§ WHAT YOU NEED TO DO:
Of the material below, the lines to be retyped are those from the line containing "Write a Blender" through the line containing "F = 1400.0; CAMZ = 1.6", inclusive; reproduce them exactly.

§ RAW RECORDS:
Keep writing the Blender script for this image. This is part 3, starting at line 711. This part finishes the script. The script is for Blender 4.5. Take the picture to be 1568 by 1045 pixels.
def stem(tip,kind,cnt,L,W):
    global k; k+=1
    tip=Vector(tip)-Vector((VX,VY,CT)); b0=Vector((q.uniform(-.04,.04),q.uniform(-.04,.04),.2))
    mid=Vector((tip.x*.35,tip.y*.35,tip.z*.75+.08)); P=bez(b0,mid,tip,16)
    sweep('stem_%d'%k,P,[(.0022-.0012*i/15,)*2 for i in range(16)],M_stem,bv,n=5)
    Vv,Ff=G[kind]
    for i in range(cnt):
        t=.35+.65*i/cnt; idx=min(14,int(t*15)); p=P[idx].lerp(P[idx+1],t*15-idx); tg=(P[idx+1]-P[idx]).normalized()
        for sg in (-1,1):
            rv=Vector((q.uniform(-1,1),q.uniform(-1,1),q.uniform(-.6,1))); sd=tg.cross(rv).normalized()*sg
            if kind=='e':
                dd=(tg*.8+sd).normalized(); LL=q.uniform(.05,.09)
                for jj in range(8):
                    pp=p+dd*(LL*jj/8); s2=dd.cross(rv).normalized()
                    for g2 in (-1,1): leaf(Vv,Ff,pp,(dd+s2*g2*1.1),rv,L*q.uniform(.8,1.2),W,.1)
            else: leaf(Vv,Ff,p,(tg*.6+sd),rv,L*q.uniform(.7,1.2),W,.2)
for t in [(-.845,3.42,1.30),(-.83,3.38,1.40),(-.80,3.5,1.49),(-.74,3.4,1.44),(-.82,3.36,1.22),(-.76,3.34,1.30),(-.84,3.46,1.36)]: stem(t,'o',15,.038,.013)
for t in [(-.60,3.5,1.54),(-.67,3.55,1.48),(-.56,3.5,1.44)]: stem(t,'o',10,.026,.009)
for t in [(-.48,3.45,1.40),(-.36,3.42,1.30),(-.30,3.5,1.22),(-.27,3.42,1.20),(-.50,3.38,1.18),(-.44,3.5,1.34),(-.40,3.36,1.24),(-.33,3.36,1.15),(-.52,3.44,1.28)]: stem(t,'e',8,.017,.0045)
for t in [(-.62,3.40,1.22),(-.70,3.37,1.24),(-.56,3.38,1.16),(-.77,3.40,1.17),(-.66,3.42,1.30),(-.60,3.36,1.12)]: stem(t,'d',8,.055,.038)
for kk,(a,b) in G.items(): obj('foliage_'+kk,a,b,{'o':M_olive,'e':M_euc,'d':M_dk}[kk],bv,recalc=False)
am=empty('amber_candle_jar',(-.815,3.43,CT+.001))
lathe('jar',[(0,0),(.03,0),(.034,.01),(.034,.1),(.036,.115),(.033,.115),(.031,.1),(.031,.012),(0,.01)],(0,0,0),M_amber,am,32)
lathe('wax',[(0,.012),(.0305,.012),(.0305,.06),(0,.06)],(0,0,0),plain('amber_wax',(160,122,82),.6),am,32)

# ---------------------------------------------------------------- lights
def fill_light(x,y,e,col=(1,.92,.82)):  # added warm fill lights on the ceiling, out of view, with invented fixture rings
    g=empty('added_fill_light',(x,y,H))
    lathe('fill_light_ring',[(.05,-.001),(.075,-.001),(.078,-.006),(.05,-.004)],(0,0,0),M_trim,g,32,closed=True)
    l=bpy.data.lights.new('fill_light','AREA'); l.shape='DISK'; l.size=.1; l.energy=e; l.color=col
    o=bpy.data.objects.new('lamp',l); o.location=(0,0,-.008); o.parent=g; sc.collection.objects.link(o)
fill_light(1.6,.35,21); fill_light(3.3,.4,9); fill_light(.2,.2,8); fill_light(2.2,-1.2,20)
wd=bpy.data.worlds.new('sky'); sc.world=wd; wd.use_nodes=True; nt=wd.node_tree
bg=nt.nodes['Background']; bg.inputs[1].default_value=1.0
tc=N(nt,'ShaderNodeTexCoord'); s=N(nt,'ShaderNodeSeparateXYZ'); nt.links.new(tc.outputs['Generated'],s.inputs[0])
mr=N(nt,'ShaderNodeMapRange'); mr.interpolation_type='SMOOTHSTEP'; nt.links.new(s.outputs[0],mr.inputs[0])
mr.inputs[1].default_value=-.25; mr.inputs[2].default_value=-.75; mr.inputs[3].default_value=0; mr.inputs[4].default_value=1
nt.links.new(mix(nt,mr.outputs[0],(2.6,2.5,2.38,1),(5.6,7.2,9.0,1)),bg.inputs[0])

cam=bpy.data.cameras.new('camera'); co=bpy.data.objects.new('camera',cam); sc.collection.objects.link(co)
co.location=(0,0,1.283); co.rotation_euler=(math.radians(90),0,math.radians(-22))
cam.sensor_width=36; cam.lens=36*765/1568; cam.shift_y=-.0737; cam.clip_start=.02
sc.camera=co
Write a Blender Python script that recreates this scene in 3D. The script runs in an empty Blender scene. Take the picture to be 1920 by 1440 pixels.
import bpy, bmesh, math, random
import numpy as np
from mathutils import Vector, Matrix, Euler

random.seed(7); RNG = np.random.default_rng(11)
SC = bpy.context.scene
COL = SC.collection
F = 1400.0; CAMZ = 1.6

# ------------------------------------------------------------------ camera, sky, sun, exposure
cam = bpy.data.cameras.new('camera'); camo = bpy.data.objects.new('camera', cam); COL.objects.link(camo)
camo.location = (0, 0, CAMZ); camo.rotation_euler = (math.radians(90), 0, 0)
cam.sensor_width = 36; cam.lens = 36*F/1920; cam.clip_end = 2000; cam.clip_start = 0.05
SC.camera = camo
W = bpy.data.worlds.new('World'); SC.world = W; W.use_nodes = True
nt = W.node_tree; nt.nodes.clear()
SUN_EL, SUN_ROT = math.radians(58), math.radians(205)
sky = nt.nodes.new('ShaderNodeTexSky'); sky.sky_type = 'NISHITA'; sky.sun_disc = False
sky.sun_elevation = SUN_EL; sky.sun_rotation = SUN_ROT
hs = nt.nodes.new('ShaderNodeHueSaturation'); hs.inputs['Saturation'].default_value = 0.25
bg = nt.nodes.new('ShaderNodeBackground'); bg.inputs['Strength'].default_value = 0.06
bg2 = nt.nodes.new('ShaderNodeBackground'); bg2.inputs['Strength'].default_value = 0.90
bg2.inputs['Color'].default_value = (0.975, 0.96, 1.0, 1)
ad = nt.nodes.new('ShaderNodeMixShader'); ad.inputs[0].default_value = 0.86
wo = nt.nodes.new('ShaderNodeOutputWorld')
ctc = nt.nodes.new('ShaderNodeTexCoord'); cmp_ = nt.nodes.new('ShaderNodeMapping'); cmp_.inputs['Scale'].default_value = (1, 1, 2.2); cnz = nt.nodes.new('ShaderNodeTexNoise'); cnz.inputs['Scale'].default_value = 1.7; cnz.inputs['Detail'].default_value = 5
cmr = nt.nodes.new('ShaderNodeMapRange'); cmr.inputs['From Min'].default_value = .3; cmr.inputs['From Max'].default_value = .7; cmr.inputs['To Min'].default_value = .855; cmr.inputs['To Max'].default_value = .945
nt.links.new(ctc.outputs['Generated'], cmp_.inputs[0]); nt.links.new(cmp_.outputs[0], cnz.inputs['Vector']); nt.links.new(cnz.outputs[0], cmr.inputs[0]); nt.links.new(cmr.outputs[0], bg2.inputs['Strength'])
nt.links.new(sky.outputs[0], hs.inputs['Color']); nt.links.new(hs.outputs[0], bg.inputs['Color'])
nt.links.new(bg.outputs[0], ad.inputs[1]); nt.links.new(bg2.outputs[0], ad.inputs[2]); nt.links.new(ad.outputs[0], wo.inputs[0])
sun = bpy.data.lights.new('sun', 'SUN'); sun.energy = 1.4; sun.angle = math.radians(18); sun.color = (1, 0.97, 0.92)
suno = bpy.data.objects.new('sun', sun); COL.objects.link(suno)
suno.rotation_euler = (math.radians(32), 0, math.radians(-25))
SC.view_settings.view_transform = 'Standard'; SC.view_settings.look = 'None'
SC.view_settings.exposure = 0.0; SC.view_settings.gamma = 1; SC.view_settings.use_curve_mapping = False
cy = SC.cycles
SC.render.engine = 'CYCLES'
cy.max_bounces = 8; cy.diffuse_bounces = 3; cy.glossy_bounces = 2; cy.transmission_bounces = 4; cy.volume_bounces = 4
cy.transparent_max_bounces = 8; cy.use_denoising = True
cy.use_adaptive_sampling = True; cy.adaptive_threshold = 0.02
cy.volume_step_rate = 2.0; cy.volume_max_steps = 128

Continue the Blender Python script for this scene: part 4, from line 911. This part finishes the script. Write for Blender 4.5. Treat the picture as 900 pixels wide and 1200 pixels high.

§ EXERCISE OUTPUT:
Write a Blender Python script that recreates this scene in 3D. The script runs in an empty Blender scene. Take the picture to be 1920 by 1440 pixels.
import bpy, bmesh, math, random
import numpy as np
from mathutils import Vector, Matrix, Euler

random.seed(7); RNG = np.random.default_rng(11)
SC = bpy.context.scene
COL = SC.collection
F = 1400.0; CAMZ = 1.6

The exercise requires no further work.